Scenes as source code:

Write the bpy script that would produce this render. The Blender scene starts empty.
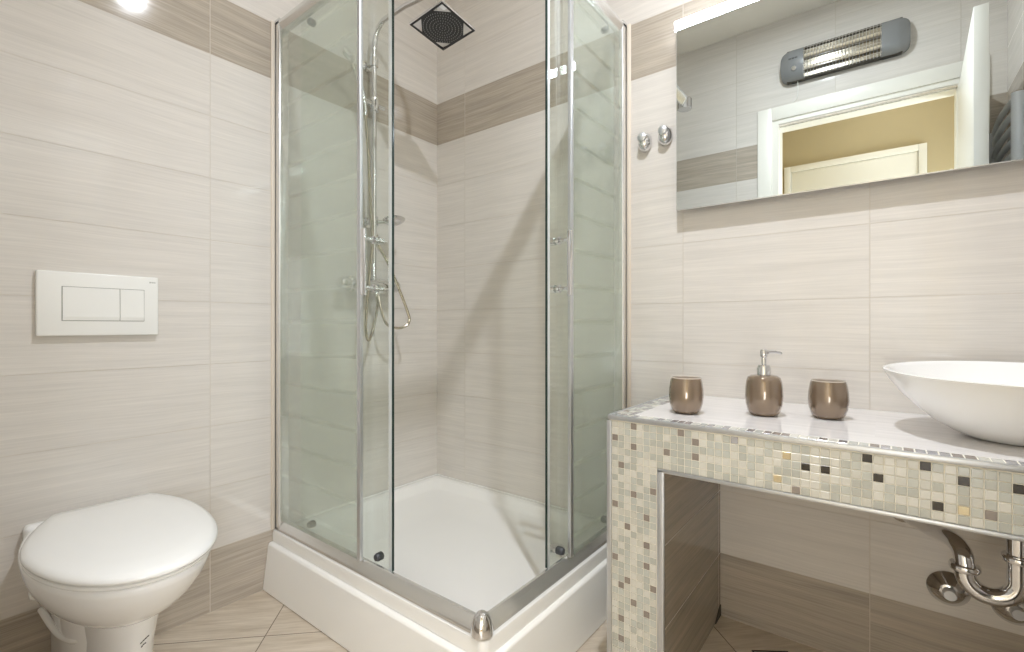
import bpy, bmesh, math, random
from mathutils import Vector, Matrix

S = bpy.context.scene
COL = S.collection
random.seed(7)
PI = math.pi

# ------------------------------------------------------------------ camera, world, lights, exposure
cam_d = bpy.data.cameras.new('camera')
cam = bpy.data.objects.new('camera', cam_d)
COL.objects.link(cam)
cam_d.sensor_width = 36.0
cam_d.lens = 478.0 / 1024.0 * 36.0
cam_d.clip_start = 0.01
YAW = 0.6599
cam.location = (1.713, -1.6137, 0.923)
cam.rotation_euler = (PI / 2, 0, YAW)
S.camera = cam

world = bpy.data.worlds.new('world')
S.world = world
world.use_nodes = True
world.node_tree.nodes['Background'].inputs[0].default_value = (1.0, 0.96, 0.9, 1)
world.node_tree.nodes['Background'].inputs[1].default_value = 0.0

S.view_settings.view_transform = 'Standard'
S.view_settings.look = 'None'
S.view_settings.gamma = 1.0
S.view_settings.use_curve_mapping = False
S.view_settings.exposure = 0.09
S.cycles.max_bounces = 14
S.cycles.diffuse_bounces = 8
S.cycles.glossy_bounces = 8
S.cycles.transparent_max_bounces = 24
S.cycles.caustics_reflective = False
S.cycles.caustics_refractive = False
S.cycles.use_denoising = True
S.cycles.sample_clamp_indirect = 4.0


def area_light(name, loc, size, power, color, rot=(0, 0, 0), sy=None, shape='DISK', spread=None):
    d = bpy.data.lights.new(name, 'AREA')
    d.shape = shape
    d.size = size
    if sy:
        d.size_y = sy
    d.energy = power
    d.color = color
    if spread:
        d.spread = spread
    o = bpy.data.objects.new(name, d)
    o.location = loc
    o.rotation_euler = rot
    COL.objects.link(o)
    return o


CEIL = 2.69
WX = 2.165       # right wall
LY = -1.60       # door wall
SPOTS = [(1.42, -0.85)]
area_light('ceiling_spot_light', (1.42, -0.85, CEIL - 0.035), 0.05, 15.0, (0.90, 0.94, 1.0))
area_light('ceiling_spot_beam', (1.42, -0.85, CEIL - 0.034), 0.05, 6.0, (0.90, 0.94, 1.0), spread=math.radians(120))
area_light('hall_ceiling_light', (1.75, -2.15, 2.55), 0.4, 2.6, (1.0, 0.97, 0.93))
area_light('hall_low_fill_light', (2.10, -2.58, 0.48), 0.6, 7.5, (0.88, 0.93, 1.0), rot=(PI / 2, 0, 0), sy=0.5, shape='RECTANGLE')  # added fill through the doorway, low for the counter side
area_light('hall_side_fill_light', (2.63, -2.10, 1.10), 0.6, 34.0, (0.88, 0.93, 1.0), rot=(PI / 2, 0, PI / 2), sy=0.9, shape='RECTANGLE')  # unseen fill added in the hall to lift toilet and shower

# ------------------------------------------------------------------ helpers


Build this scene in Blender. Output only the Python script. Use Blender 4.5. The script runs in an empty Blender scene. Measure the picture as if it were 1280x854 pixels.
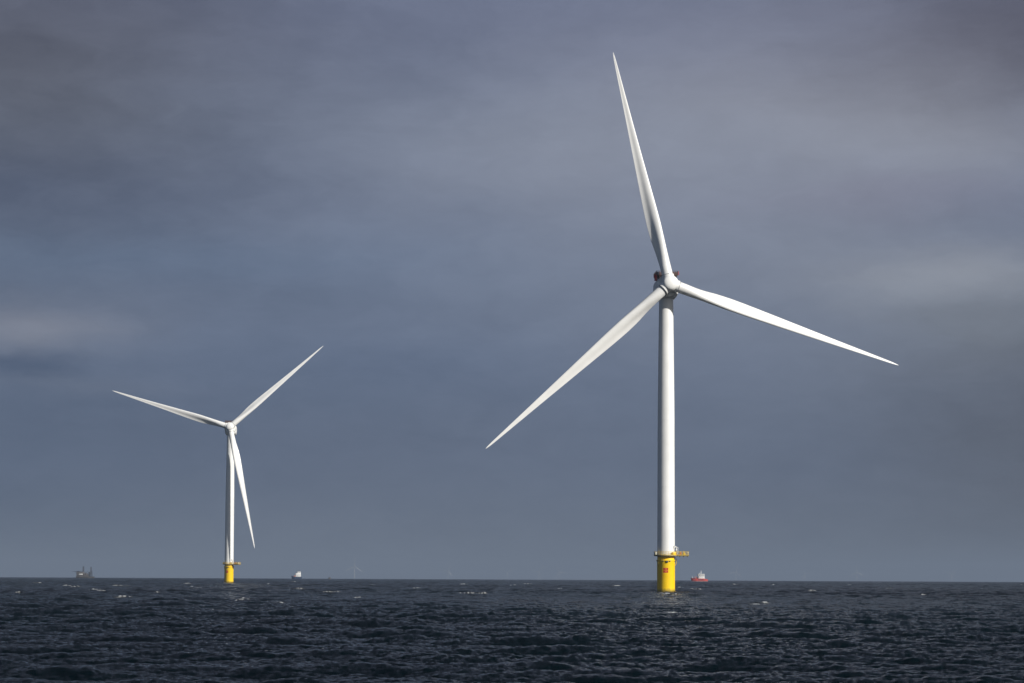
import bpy, bmesh, math, random
import numpy as np
from mathutils import Vector, Matrix

# ------------------------------------------------------------------ camera, world, sun, exposure
SC = bpy.context.scene
COL = SC.collection
REARTH = 7.4e6            # effective radius of the earth (with refraction)
CAM_H = 6.5
FPX = 3600.0              # focal length in pixels of a 1280 wide picture
PITCH = math.atan((720 - 427) / FPX)
ROLL = math.atan(0.0047)

cam_d = bpy.data.cameras.new('camera')
cam_d.sensor_width = 36; cam_d.sensor_fit = 'HORIZONTAL'
cam_d.lens = FPX / 1280 * 36
cam_d.clip_start = 0.5; cam_d.clip_end = 90000
cam = bpy.data.objects.new('camera', cam_d); COL.objects.link(cam)
F = Vector((0, math.cos(PITCH), math.sin(PITCH)))
R_ = Vector((1, 0, 0)); U_ = R_.cross(F)
RR = R_ * math.cos(ROLL) + U_ * math.sin(ROLL)
UU = -R_ * math.sin(ROLL) + U_ * math.cos(ROLL)
m = Matrix((RR, UU, -F)).transposed().to_4x4()
m.translation = (0, 0, CAM_H)
cam.matrix_world = m
SC.camera = cam

SUN_AZ = math.radians(127)      # clockwise from +Y seen from above
SUN_EL = math.radians(30)
sd = bpy.data.lights.new('sun', 'SUN'); sd.energy = 5.0; sd.angle = math.radians(0.5)
sd.color = (1.0, 0.965, 0.90)
sun = bpy.data.objects.new('sun', sd); COL.objects.link(sun)
svec = Vector((math.sin(SUN_AZ) * math.cos(SUN_EL), math.cos(SUN_AZ) * math.cos(SUN_EL), math.sin(SUN_EL)))
sun.rotation_euler = svec.to_track_quat('Z', 'Y').to_euler()
sun.location = (0, 0, 600)

SC.view_settings.view_transform = 'Standard'
SC.view_settings.look = 'None'
SC.view_settings.exposure = 0.2
SC.view_settings.gamma = 1
SC.cycles.max_bounces = 5
SC.cycles.volume_bounces = 0
SC.cycles.sample_clamp_indirect = 3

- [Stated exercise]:
Omitting all pictures, restate exactly the lines of the material from its start through the line that contains "PI = math.pi".

- [Task solution]:
Write the bpy script that would produce this render. The Blender scene starts empty.
import bpy, bmesh, math, random
from mathutils import Vector, Matrix

S = bpy.context.scene
COL = S.collection
random.seed(7)
PI = math.pi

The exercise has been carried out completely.